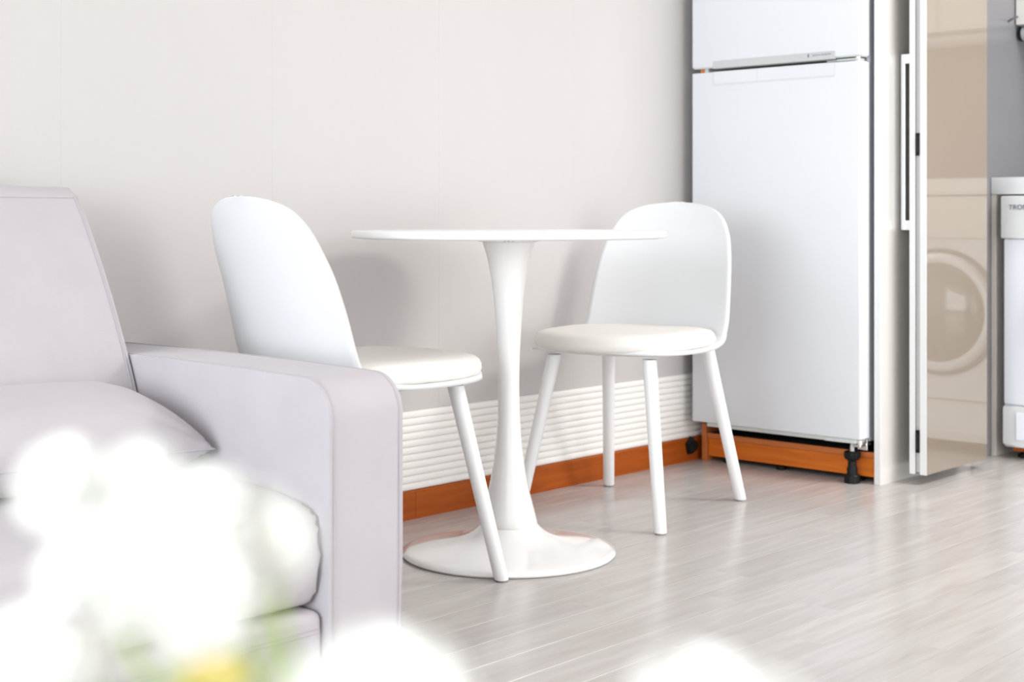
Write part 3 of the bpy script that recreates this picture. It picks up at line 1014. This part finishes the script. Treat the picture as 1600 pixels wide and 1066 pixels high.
def petal_mesh(L_, W_, cup):
    bm = bmesh.new()
    NU, NV = 8, 6
    g = []
    for i in range(NU + 1):
        u = i / NU
        w = W_ / 2 * (math.sin(math.pi * min(1, 0.10 + 0.62 * u + 0.0)) ** 0.8) * (1 if u < 0.8 else math.sqrt(max(0.0, 1 - ((u - 0.8) / 0.2) ** 2)) * 0.9 + 0.1)
        row = []
        for j in range(NV + 1):
            v = -1 + 2 * j / NV
            row.append(bm.verts.new((u * L_ + 0.001, w * v, cup * L_ * (u ** 1.6) + 0.18 * W_ * v * v - 0.10 * L_ * max(0, u - 0.7) ** 2 * 8)))
        g.append(row)
    for i in range(NU):
        for j in range(NV):
            bm.faces.new((g[i][j], g[i + 1][j], g[i + 1][j + 1], g[i][j + 1]))
    bmesh.ops.recalc_face_normals(bm, faces=bm.faces[:])
    r = bmesh.ops.solidify(bm, geom=bm.faces[:], thickness=0.0005)
    return bm


PETALS = {}


def petal_shared(cup, pm_='petal'):
    if (cup, pm_) not in PETALS:
        bm = petal_mesh(1.0, 0.78, cup)
        me = bpy.data.meshes.new('petal')
        bmesh.ops.recalc_face_normals(bm, faces=bm.faces[:])
        bm.to_mesh(me); bm.free()
        for p in me.polygons: p.use_smooth = True
        me.materials.append(M[pm_])
        PETALS[(cup, pm_)] = me
    return PETALS[(cup, pm_)]


def flower(u, v, fwd, diam_px, label, tilt=(0.0, 0.0), leaf=False, petal='petal'):
    right = (u - 800) / F_PX * fwd
    z = CAM_H + (339 - v) / F_PX * fwd
    x, y_ = room(right, fwd)
    R = diam_px / F_PX * fwd / 2
    e = empty('white_flower' if petal == 'petal' else 'yellow_flower', (x, y_, z), label, 'flower', 'flowers in the foreground vase')
    face = Vector((-RY + tilt[0] * RX, -RX - tilt[0] * RY, 0.55 + tilt[1])).normalized()   # turned to the window light
    rotq = face.to_track_quat('Z', 'Y')
    for layer, (nn, sc__, cup) in enumerate(((7, 1.0, 0.18), (6, 0.80, 0.42), (5, 0.52, 0.75))):
        for k in range(nn):
            o = bpy.data.objects.new('petal', petal_shared(cup, petal))
            COL.objects.link(o)
            o.parent = e
            a = 2 * math.pi * k / nn + layer * 0.5 + random.uniform(-0.08, 0.08)
            q = rotq @ Matrix.Rotation(a, 3, 'Z').to_quaternion()
            o.rotation_mode = 'QUATERNION'
            o.rotation_quaternion = q
            s = R * sc__ * random.uniform(0.94, 1.05)
            o.scale = (s, s, s)
            o.location = face * (0.0012 * layer)
    # yellow heart
    bm = bmesh.new()
    bmesh.ops.create_icosphere(bm, subdivisions=2, radius=R * 0.12)
    for vv in bm.verts:
        vv.co *= 1 + 0.12 * math.sin(vv.co.x * 900 + vv.co.y * 700)
    me = bpy.data.meshes.new('heart'); bm.to_mesh(me); bm.free(); me.materials.append(M['petal_base'])
    o = bpy.data.objects.new('heart', me); COL.objects.link(o); o.parent = e; o.location = face * (R * 0.20)
    # stem into the vase
    p0 = Vector((0, 0, 0)) - face * R * 0.05
    end = Vector((vx - x + random.uniform(-0.012, 0.012), vy - y_ + random.uniform(-0.012, 0.012), vz + 0.03 - z))
    neck = Vector((vx - x + random.uniform(-0.012, 0.012), vy - y_ + random.uniform(-0.012, 0.012), vz + 0.135 - z))
    mid = p0 - face * R * 0.9 + Vector((0, 0, -R * 0.6))
    path = []
    ctrl = [p0, mid, neck, end]
    for i in range(13):
        t = i / 12
        path.append(ctrl[0] * (1 - t) ** 3 + ctrl[1] * 3 * t * (1 - t) ** 2 + ctrl[2] * 3 * t * t * (1 - t) + ctrl[3] * t ** 3)
    bm = tube(path, 0.0013, 8)
    me = bpy.data.meshes.new('stem'); bm.to_mesh(me); bm.free(); me.materials.append(M['stem'])
    so_ = bpy.data.objects.new('stem', me); COL.objects.link(so_); so_.parent = e
    if leaf:
        bm = bmesh.new()
        g = []
        a0 = path[3]
        dirn = Vector((random.uniform(-1, 1), random.uniform(-1, 1), 0.6)).normalized()
        if leaf is not True:
            dirn = Vector(leaf).normalized()
        side = dirn.cross(Vector((0.3, 0.2, 1))).normalized()
        for i in range(9):
            t = i / 8
            w = 0.0045 * math.sin(math.pi * min(0.98, 0.06 + 0.94 * t))
            c = a0 + dirn * 0.034 * t + Vector((0, 0, -0.008 * t * t))
            g.append([bm.verts.new(c - side * w), bm.verts.new(c + Vector((0, 0, -0.0006))), bm.verts.new(c + side * w)])
        for a_, b_ in zip(g, g[1:]):
            for j in range(2):
                bm.faces.new((a_[j], a_[j + 1], b_[j + 1], b_[j]))
        bmesh.ops.solidify(bm, geom=bm.faces[:], thickness=0.0004)
        me = bpy.data.meshes.new('leaf'); bm.to_mesh(me); bm.free(); me.materials.append(M['stem'])
        lo_ = bpy.data.objects.new('leaf', me); COL.objects.link(lo_); lo_.parent = so_
    return e


flower(100, 765, 0.400, 165, 'blurred white flower at the upper left tip of the bouquet', (-0.2, 0.2))
flower(215, 762, 0.400, 150, 'blurred white flower just right of the bouquet\'s upper left tip', (0.1, 0.3))
flower(305, 815, 0.385, 190, 'blurred white flower below the lumbar pillow\'s right corner', (0.2, 0.1), leaf=True)
flower(195, 865, 0.39, 160, 'blurred white flower in the middle of the bouquet, left side', (0.0, 0.0))
flower(120, 890, 0.39, 125, 'blurred white flower sticking out left over the seat cushion front', (-0.3, 0.0), leaf=True)
flower(425, 852, 0.39, 145, 'blurred white flower at the right tip over the seat cushion end', (0.3, 0.0), leaf=(0.3, -0.5, -1.0))
flower(300, 935, 0.375, 215, 'large blurred white flower low in the bouquet\'s centre', (0.1, -0.1), leaf=(-0.6, 0.7, -0.4))
flower(50, 1045, 0.345, 200, 'big blurred white flower in the bottom left photo corner', (-0.2, 0.0))
flower(140, 1030, 0.355, 120, 'small blurred white flower beside the big bottom left one', (0.1, 0.2), leaf=(0.5, -0.5, 0.6))
flower(590, 1150, 0.30, 350, 'blurred white flower at the bottom edge below the sofa armrest', (0.0, 0.3))
flower(1120, 1265, 0.30, 460, 'blurred white flower cut by the bottom edge over the floor', (0.0, 0.3))
flower(335, 1072, 0.37, 110, 'small blurred yellow flower low in the white bouquet', (0.1, 0.2), petal='yellow')
flower(378, 845, 0.392, 190, 'blurred white flower filling the bouquet left of its right tip', (0.1, 0.1))
flower(245, 820, 0.395, 140, 'blurred white flower just below the two topmost blooms', (0.0, 0.1))
flower(215, 935, 0.385, 130, 'blurred white flower left of the large low central bloom', (-0.1, 0.0))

Prompt |
Retype each line of the listing above word for word. Exclude the pictures.

Task solution |
Write part 3 of the bpy script that recreates this picture. It picks up at line 1014. This part finishes the script. Treat the picture as 1600 pixels wide and 1066 pixels high.
def petal_mesh(L_, W_, cup):
    bm = bmesh.new()
    NU, NV = 8, 6
    g = []
    for i in range(NU + 1):
        u = i / NU
        w = W_ / 2 * (math.sin(math.pi * min(1, 0.10 + 0.62 * u + 0.0)) ** 0.8) * (1 if u < 0.8 else math.sqrt(max(0.0, 1 - ((u - 0.8) / 0.2) ** 2)) * 0.9 + 0.1)
        row = []
        for j in range(NV + 1):
            v = -1 + 2 * j / NV
            row.append(bm.verts.new((u * L_ + 0.001, w * v, cup * L_ * (u ** 1.6) + 0.18 * W_ * v * v - 0.10 * L_ * max(0, u - 0.7) ** 2 * 8)))
        g.append(row)
    for i in range(NU):
        for j in range(NV):
            bm.faces.new((g[i][j], g[i + 1][j], g[i + 1][j + 1], g[i][j + 1]))
    bmesh.ops.recalc_face_normals(bm, faces=bm.faces[:])
    r = bmesh.ops.solidify(bm, geom=bm.faces[:], thickness=0.0005)
    return bm


PETALS = {}


def petal_shared(cup, pm_='petal'):
    if (cup, pm_) not in PETALS:
        bm = petal_mesh(1.0, 0.78, cup)
        me = bpy.data.meshes.new('petal')
        bmesh.ops.recalc_face_normals(bm, faces=bm.faces[:])
        bm.to_mesh(me); bm.free()
        for p in me.polygons: p.use_smooth = True
        me.materials.append(M[pm_])
        PETALS[(cup, pm_)] = me
    return PETALS[(cup, pm_)]


def flower(u, v, fwd, diam_px, label, tilt=(0.0, 0.0), leaf=False, petal='petal'):
    right = (u - 800) / F_PX * fwd
    z = CAM_H + (339 - v) / F_PX * fwd
    x, y_ = room(right, fwd)
    R = diam_px / F_PX * fwd / 2
    e = empty('white_flower' if petal == 'petal' else 'yellow_flower', (x, y_, z), label, 'flower', 'flowers in the foreground vase')
    face = Vector((-RY + tilt[0] * RX, -RX - tilt[0] * RY, 0.55 + tilt[1])).normalized()   # turned to the window light
    rotq = face.to_track_quat('Z', 'Y')
    for layer, (nn, sc__, cup) in enumerate(((7, 1.0, 0.18), (6, 0.80, 0.42), (5, 0.52, 0.75))):
        for k in range(nn):
            o = bpy.data.objects.new('petal', petal_shared(cup, petal))
            COL.objects.link(o)
            o.parent = e
            a = 2 * math.pi * k / nn + layer * 0.5 + random.uniform(-0.08, 0.08)
            q = rotq @ Matrix.Rotation(a, 3, 'Z').to_quaternion()
            o.rotation_mode = 'QUATERNION'
            o.rotation_quaternion = q
            s = R * sc__ * random.uniform(0.94, 1.05)
            o.scale = (s, s, s)
            o.location = face * (0.0012 * layer)
    # yellow heart
    bm = bmesh.new()
    bmesh.ops.create_icosphere(bm, subdivisions=2, radius=R * 0.12)
    for vv in bm.verts:
        vv.co *= 1 + 0.12 * math.sin(vv.co.x * 900 + vv.co.y * 700)
    me = bpy.data.meshes.new('heart'); bm.to_mesh(me); bm.free(); me.materials.append(M['petal_base'])
    o = bpy.data.objects.new('heart', me); COL.objects.link(o); o.parent = e; o.location = face * (R * 0.20)
    # stem into the vase
    p0 = Vector((0, 0, 0)) - face * R * 0.05
    end = Vector((vx - x + random.uniform(-0.012, 0.012), vy - y_ + random.uniform(-0.012, 0.012), vz + 0.03 - z))
    neck = Vector((vx - x + random.uniform(-0.012, 0.012), vy - y_ + random.uniform(-0.012, 0.012), vz + 0.135 - z))
    mid = p0 - face * R * 0.9 + Vector((0, 0, -R * 0.6))
    path = []
    ctrl = [p0, mid, neck, end]
    for i in range(13):
        t = i / 12
        path.append(ctrl[0] * (1 - t) ** 3 + ctrl[1] * 3 * t * (1 - t) ** 2 + ctrl[2] * 3 * t * t * (1 - t) + ctrl[3] * t ** 3)
    bm = tube(path, 0.0013, 8)
    me = bpy.data.meshes.new('stem'); bm.to_mesh(me); bm.free(); me.materials.append(M['stem'])
    so_ = bpy.data.objects.new('stem', me); COL.objects.link(so_); so_.parent = e
    if leaf:
        bm = bmesh.new()
        g = []
        a0 = path[3]
        dirn = Vector((random.uniform(-1, 1), random.uniform(-1, 1), 0.6)).normalized()
        if leaf is not True:
            dirn = Vector(leaf).normalized()
        side = dirn.cross(Vector((0.3, 0.2, 1))).normalized()
        for i in range(9):
            t = i / 8
            w = 0.0045 * math.sin(math.pi * min(0.98, 0.06 + 0.94 * t))
            c = a0 + dirn * 0.034 * t + Vector((0, 0, -0.008 * t * t))
            g.append([bm.verts.new(c - side * w), bm.verts.new(c + Vector((0, 0, -0.0006))), bm.verts.new(c + side * w)])
        for a_, b_ in zip(g, g[1:]):
            for j in range(2):
                bm.faces.new((a_[j], a_[j + 1], b_[j + 1], b_[j]))
        bmesh.ops.solidify(bm, geom=bm.faces[:], thickness=0.0004)
        me = bpy.data.meshes.new('leaf'); bm.to_mesh(me); bm.free(); me.materials.append(M['stem'])
        lo_ = bpy.data.objects.new('leaf', me); COL.objects.link(lo_); lo_.parent = so_
    return e


flower(100, 765, 0.400, 165, 'blurred white flower at the upper left tip of the bouquet', (-0.2, 0.2))
flower(215, 762, 0.400, 150, 'blurred white flower just right of the bouquet\'s upper left tip', (0.1, 0.3))
flower(305, 815, 0.385, 190, 'blurred white flower below the lumbar pillow\'s right corner', (0.2, 0.1), leaf=True)
flower(195, 865, 0.39, 160, 'blurred white flower in the middle of the bouquet, left side', (0.0, 0.0))
flower(120, 890, 0.39, 125, 'blurred white flower sticking out left over the seat cushion front', (-0.3, 0.0), leaf=True)
flower(425, 852, 0.39, 145, 'blurred white flower at the right tip over the seat cushion end', (0.3, 0.0), leaf=(0.3, -0.5, -1.0))
flower(300, 935, 0.375, 215, 'large blurred white flower low in the bouquet\'s centre', (0.1, -0.1), leaf=(-0.6, 0.7, -0.4))
flower(50, 1045, 0.345, 200, 'big blurred white flower in the bottom left photo corner', (-0.2, 0.0))
flower(140, 1030, 0.355, 120, 'small blurred white flower beside the big bottom left one', (0.1, 0.2), leaf=(0.5, -0.5, 0.6))
flower(590, 1150, 0.30, 350, 'blurred white flower at the bottom edge below the sofa armrest', (0.0, 0.3))
flower(1120, 1265, 0.30, 460, 'blurred white flower cut by the bottom edge over the floor', (0.0, 0.3))
flower(335, 1072, 0.37, 110, 'small blurred yellow flower low in the white bouquet', (0.1, 0.2), petal='yellow')
flower(378, 845, 0.392, 190, 'blurred white flower filling the bouquet left of its right tip', (0.1, 0.1))
flower(245, 820, 0.395, 140, 'blurred white flower just below the two topmost blooms', (0.0, 0.1))
flower(215, 935, 0.385, 130, 'blurred white flower left of the large low central bloom', (-0.1, 0.0))